== Data ==
============================================================
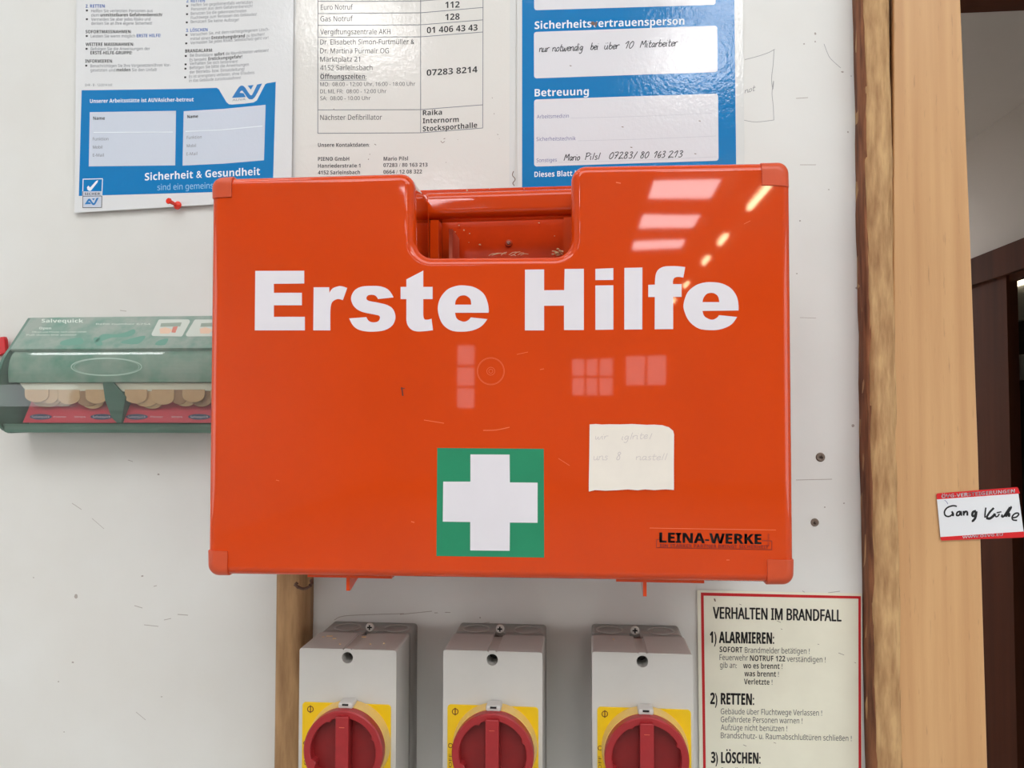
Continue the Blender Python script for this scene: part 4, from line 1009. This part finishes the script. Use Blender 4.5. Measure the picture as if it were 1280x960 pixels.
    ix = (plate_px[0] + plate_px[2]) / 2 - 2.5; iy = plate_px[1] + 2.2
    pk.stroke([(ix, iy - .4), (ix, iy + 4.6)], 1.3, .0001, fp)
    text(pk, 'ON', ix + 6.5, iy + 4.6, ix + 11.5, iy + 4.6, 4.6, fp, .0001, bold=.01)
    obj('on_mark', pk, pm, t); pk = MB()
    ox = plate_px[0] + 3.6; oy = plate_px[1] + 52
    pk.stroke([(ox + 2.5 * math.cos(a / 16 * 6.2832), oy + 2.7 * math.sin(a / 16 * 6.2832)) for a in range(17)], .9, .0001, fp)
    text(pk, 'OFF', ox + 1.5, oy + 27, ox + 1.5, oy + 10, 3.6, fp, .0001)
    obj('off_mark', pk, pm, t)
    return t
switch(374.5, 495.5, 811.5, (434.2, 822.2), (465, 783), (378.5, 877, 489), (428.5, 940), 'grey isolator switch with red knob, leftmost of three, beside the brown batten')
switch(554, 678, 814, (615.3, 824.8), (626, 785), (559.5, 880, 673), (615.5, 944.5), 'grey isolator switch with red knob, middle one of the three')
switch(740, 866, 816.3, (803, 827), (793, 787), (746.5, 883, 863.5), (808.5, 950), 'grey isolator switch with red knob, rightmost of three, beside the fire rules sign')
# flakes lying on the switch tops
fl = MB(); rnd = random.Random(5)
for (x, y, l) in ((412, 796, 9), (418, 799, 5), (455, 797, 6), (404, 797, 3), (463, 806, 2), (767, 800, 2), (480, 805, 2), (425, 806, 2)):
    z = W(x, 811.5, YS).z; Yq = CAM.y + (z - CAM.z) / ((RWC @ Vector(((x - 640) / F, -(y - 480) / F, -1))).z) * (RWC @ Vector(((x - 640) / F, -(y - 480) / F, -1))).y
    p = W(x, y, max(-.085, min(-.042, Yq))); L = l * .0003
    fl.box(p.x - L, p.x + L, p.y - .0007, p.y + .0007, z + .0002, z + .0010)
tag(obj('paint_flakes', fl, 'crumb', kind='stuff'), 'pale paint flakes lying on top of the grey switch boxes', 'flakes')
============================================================
== Work to be completed ==
Give the data again exactly as written, with all pictures left out.

== Full solution ==
Continue the Blender Python script for this scene: part 4, from line 1009. This part finishes the script. Use Blender 4.5. Measure the picture as if it were 1280x960 pixels.
    ix = (plate_px[0] + plate_px[2]) / 2 - 2.5; iy = plate_px[1] + 2.2
    pk.stroke([(ix, iy - .4), (ix, iy + 4.6)], 1.3, .0001, fp)
    text(pk, 'ON', ix + 6.5, iy + 4.6, ix + 11.5, iy + 4.6, 4.6, fp, .0001, bold=.01)
    obj('on_mark', pk, pm, t); pk = MB()
    ox = plate_px[0] + 3.6; oy = plate_px[1] + 52
    pk.stroke([(ox + 2.5 * math.cos(a / 16 * 6.2832), oy + 2.7 * math.sin(a / 16 * 6.2832)) for a in range(17)], .9, .0001, fp)
    text(pk, 'OFF', ox + 1.5, oy + 27, ox + 1.5, oy + 10, 3.6, fp, .0001)
    obj('off_mark', pk, pm, t)
    return t
switch(374.5, 495.5, 811.5, (434.2, 822.2), (465, 783), (378.5, 877, 489), (428.5, 940), 'grey isolator switch with red knob, leftmost of three, beside the brown batten')
switch(554, 678, 814, (615.3, 824.8), (626, 785), (559.5, 880, 673), (615.5, 944.5), 'grey isolator switch with red knob, middle one of the three')
switch(740, 866, 816.3, (803, 827), (793, 787), (746.5, 883, 863.5), (808.5, 950), 'grey isolator switch with red knob, rightmost of three, beside the fire rules sign')
# flakes lying on the switch tops
fl = MB(); rnd = random.Random(5)
for (x, y, l) in ((412, 796, 9), (418, 799, 5), (455, 797, 6), (404, 797, 3), (463, 806, 2), (767, 800, 2), (480, 805, 2), (425, 806, 2)):
    z = W(x, 811.5, YS).z; Yq = CAM.y + (z - CAM.z) / ((RWC @ Vector(((x - 640) / F, -(y - 480) / F, -1))).z) * (RWC @ Vector(((x - 640) / F, -(y - 480) / F, -1))).y
    p = W(x, y, max(-.085, min(-.042, Yq))); L = l * .0003
    fl.box(p.x - L, p.x + L, p.y - .0007, p.y + .0007, z + .0002, z + .0010)
tag(obj('paint_flakes', fl, 'crumb', kind='stuff'), 'pale paint flakes lying on top of the grey switch boxes', 'flakes')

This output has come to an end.